#### What to do
How many lines of the data include the string "Blender"? State the number and nothing else.

#### Entries supplied
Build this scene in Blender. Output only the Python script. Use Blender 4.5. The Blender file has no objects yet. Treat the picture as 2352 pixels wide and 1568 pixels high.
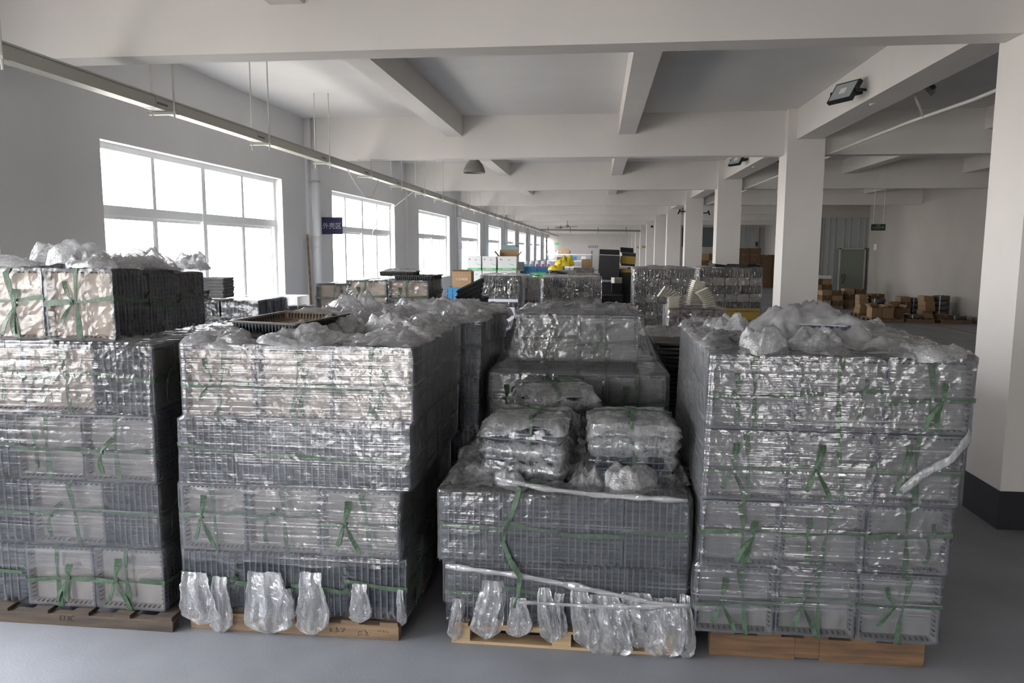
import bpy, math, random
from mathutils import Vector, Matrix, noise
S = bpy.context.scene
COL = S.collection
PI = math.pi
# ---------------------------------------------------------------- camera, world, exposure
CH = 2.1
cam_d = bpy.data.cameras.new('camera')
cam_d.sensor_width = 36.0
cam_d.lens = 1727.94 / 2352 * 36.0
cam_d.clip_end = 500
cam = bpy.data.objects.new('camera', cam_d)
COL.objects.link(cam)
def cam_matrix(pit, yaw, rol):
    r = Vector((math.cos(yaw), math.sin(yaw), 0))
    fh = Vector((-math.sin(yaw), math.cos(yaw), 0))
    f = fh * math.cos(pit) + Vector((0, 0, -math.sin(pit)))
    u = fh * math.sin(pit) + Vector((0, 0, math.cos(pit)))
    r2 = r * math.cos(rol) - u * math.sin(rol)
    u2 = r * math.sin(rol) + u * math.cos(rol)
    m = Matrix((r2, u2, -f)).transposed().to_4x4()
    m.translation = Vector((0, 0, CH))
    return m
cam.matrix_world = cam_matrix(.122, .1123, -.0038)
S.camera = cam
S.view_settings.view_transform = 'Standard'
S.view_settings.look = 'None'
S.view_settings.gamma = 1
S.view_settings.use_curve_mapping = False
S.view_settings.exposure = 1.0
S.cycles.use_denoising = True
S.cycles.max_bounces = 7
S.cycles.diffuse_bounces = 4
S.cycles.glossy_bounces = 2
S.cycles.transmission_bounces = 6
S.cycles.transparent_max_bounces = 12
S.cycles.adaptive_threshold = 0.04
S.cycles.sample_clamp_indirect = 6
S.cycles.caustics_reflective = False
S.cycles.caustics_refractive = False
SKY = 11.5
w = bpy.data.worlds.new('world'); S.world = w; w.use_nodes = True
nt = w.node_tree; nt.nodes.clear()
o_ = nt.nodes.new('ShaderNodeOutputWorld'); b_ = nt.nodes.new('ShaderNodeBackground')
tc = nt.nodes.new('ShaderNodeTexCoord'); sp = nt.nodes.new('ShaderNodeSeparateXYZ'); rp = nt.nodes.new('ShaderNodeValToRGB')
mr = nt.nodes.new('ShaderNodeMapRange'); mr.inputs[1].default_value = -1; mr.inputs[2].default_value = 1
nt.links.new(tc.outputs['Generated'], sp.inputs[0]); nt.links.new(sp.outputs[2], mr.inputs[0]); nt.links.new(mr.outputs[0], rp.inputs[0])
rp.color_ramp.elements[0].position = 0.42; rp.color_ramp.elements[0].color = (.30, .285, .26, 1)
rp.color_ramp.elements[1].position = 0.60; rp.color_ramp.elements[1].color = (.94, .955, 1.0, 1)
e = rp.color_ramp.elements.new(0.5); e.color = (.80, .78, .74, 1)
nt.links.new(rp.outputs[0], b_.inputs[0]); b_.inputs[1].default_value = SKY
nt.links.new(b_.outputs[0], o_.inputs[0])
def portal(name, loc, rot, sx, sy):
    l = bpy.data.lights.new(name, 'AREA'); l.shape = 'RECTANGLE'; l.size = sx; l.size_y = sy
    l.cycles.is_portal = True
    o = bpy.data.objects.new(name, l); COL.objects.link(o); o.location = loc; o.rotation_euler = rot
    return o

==

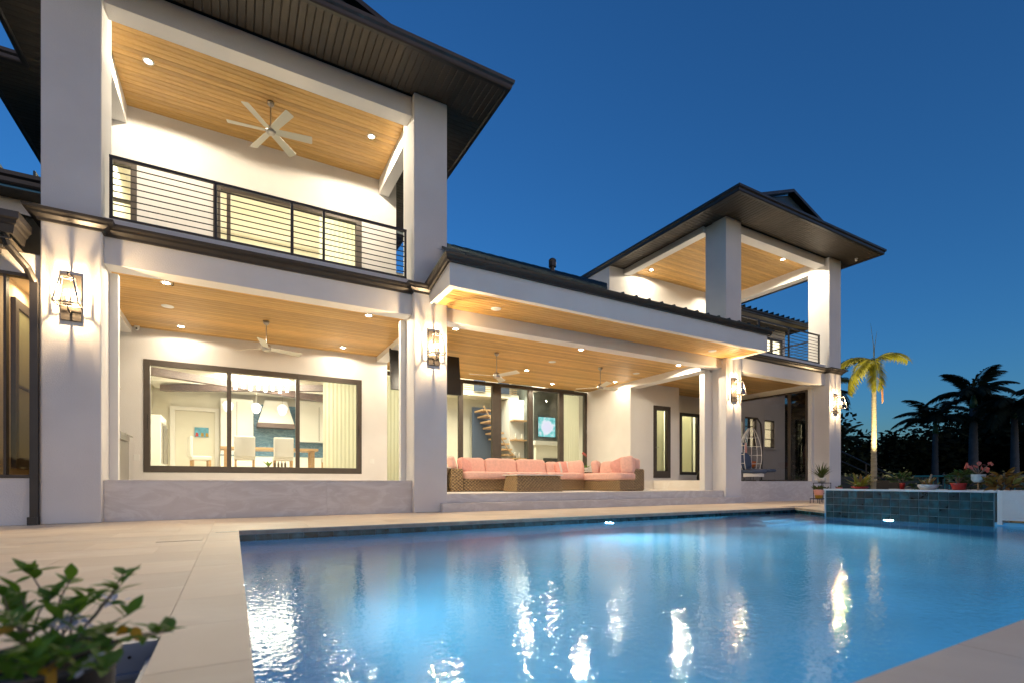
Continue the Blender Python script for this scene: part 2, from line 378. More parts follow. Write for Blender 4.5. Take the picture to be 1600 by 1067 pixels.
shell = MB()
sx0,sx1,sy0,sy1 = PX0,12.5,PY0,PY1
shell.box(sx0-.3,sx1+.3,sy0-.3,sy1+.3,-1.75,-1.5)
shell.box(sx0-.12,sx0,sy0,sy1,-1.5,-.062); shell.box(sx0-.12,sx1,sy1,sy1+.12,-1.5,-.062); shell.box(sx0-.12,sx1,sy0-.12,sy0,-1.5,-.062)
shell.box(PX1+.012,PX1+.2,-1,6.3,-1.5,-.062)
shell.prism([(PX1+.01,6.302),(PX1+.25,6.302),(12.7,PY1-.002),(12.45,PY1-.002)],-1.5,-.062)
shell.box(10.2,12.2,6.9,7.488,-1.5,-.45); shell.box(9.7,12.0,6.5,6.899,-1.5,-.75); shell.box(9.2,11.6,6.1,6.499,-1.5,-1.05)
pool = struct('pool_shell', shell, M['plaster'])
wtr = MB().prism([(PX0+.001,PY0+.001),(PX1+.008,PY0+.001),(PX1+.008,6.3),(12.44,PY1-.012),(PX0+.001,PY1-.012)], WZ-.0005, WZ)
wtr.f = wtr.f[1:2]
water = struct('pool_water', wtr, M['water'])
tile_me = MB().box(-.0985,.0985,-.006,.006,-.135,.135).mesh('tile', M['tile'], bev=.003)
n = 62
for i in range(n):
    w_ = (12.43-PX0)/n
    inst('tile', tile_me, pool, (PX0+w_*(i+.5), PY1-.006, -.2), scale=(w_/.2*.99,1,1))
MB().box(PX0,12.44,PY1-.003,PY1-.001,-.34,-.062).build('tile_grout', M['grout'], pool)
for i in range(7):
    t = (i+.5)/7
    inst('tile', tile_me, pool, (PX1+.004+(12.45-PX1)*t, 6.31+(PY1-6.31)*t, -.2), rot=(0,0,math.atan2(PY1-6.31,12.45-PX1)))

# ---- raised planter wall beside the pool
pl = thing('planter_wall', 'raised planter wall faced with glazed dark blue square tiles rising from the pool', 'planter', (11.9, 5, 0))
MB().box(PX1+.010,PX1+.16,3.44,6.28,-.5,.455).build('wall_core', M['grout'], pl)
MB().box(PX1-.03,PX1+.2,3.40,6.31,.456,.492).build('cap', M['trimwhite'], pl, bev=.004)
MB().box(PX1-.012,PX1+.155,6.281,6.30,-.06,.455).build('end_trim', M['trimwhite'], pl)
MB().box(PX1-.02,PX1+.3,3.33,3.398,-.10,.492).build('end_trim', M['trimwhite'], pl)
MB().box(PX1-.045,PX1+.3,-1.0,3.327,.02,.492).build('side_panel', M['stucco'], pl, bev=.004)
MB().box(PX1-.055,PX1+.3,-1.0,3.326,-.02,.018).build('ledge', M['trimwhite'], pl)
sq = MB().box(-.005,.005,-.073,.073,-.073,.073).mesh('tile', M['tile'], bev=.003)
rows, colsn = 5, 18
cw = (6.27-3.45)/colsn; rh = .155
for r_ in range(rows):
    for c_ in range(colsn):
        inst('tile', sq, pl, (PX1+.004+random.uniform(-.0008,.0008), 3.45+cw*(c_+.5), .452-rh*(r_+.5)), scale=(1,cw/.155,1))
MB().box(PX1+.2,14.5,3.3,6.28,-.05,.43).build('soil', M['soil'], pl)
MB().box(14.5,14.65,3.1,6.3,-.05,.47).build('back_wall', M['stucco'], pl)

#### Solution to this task
2